El baño era el momento crítico del día. Cinco niños, el mayor de tres años, chapoteando en el agua, que se calentaba previamente en una lavadora porque todavía no había termos en la mayoría de las casas, lavadora que había que llenar y desaguar a través de un tubo de goma. Primero se bañaban los mayores y, después, las dos pequeñas.
Las gemelas, siempre juntas, siempre iguales, como si fueran una misma persona repetida. Imposibles de identificar, a no ser por el lacito que llevaba la mayor en la muñeca.
Todos los días, Aurora se metía en el cuarto de baño a la misma hora y recibía a los tres niños mayores en la toalla que había extendido previamente sobre los brazos, uno detrás de otro. Les ponía el pijama, les daba la cena y los llevaba a la cama para contarles un cuento. A nosotras no, a nosotras nos bañaba mi madre, y una persona que la ayudaba en la casa.
Pero Aurora deseaba tenernos en brazos. Pocas veces la habían dejado coger a los bebés recién nacidos. Pocas veces le permitían entrar en el cuarto de baño cuando las niñas estaban en la bañera. Pocas veces le dieron la oportunidad de extender la toalla para nosotras. Muy pocas.
Hasta que un día, la hora crítica se convirtió en un caos. Los cinco niños lloraban a la vez. Los mayores no querían salir del agua y las pequeñas tenían hambre. Todas las manos de la casa no habrían sido suficientes para que las cosas volvieran al sitio donde deberían estar: los mayores, a cenar y a la cama; la lavadora, a desaguarse y a llenarse; las gemelas, a tomar el pecho mientras el agua se calienta; la cena de los adultos, lista para cuando se duerman los niños; el cuarto de baño, recogido para que las pequeñas puedan bañarse después de la toma. La locura.
Y Aurora trató de ayudar. "¿Voy desvistiendo a las niñas?". El corazón le dio un brinco cuando le dieron permiso. Por primera vez podía encargarse ella sola de sus primas gemelas. Por primera vez les quitó los faldones, y las camisinas, y los pañales, y las fajas que sujetaban el cordón umbilical, y los patucos, y la cinta de la muñeca, que era de raso y no debía mojarse.

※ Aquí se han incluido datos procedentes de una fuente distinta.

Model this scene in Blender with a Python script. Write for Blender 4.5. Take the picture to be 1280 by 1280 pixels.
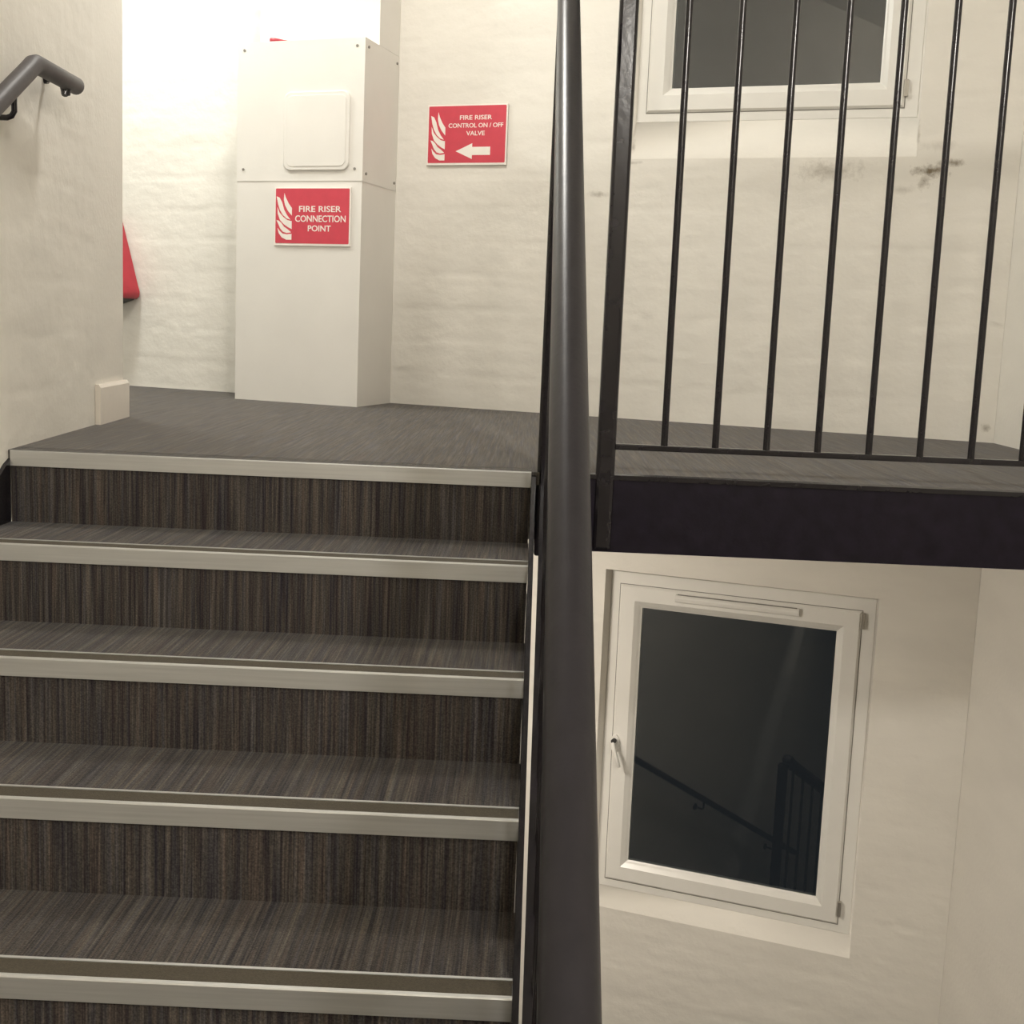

Mi madre no pudo reprimir un grito de horror cuando las vio a las dos encima de su cama. Completamente desnudas, completamente deshechas en llanto, completamente idénticas.
- ¿Y el lazo?
- ¡Ay! ¡Perdón! ¡No me di cuenta...!
- ¿Cuál de ellas lo llevaba puesto?
Nunca lo supieron. Ese mismo día, mi madre le encargó a mi padre que comprara unos pendientes en la joyería. Azules para la que sería desde ese momento la mayor, y blancos para la que siempre sería ya la más pequeña, independientemente del momento en que hubieran nacido. ¡Quién sabe si el color azul no cobró su significado en aquellos pendientes!
Mi prima volvió a Chiclana seis meses después. Nunca olvidó aquel lacito, ni aquella historia que nos regaló sin querer y que nos sirvió, durante toda la vida, para contar una de nuestras mejores anécdotas. Gracias a ella, nadie sabrá nunca quién nació primero de las dos. Pero tampoco nos importó nunca. Ahí estaba el juego.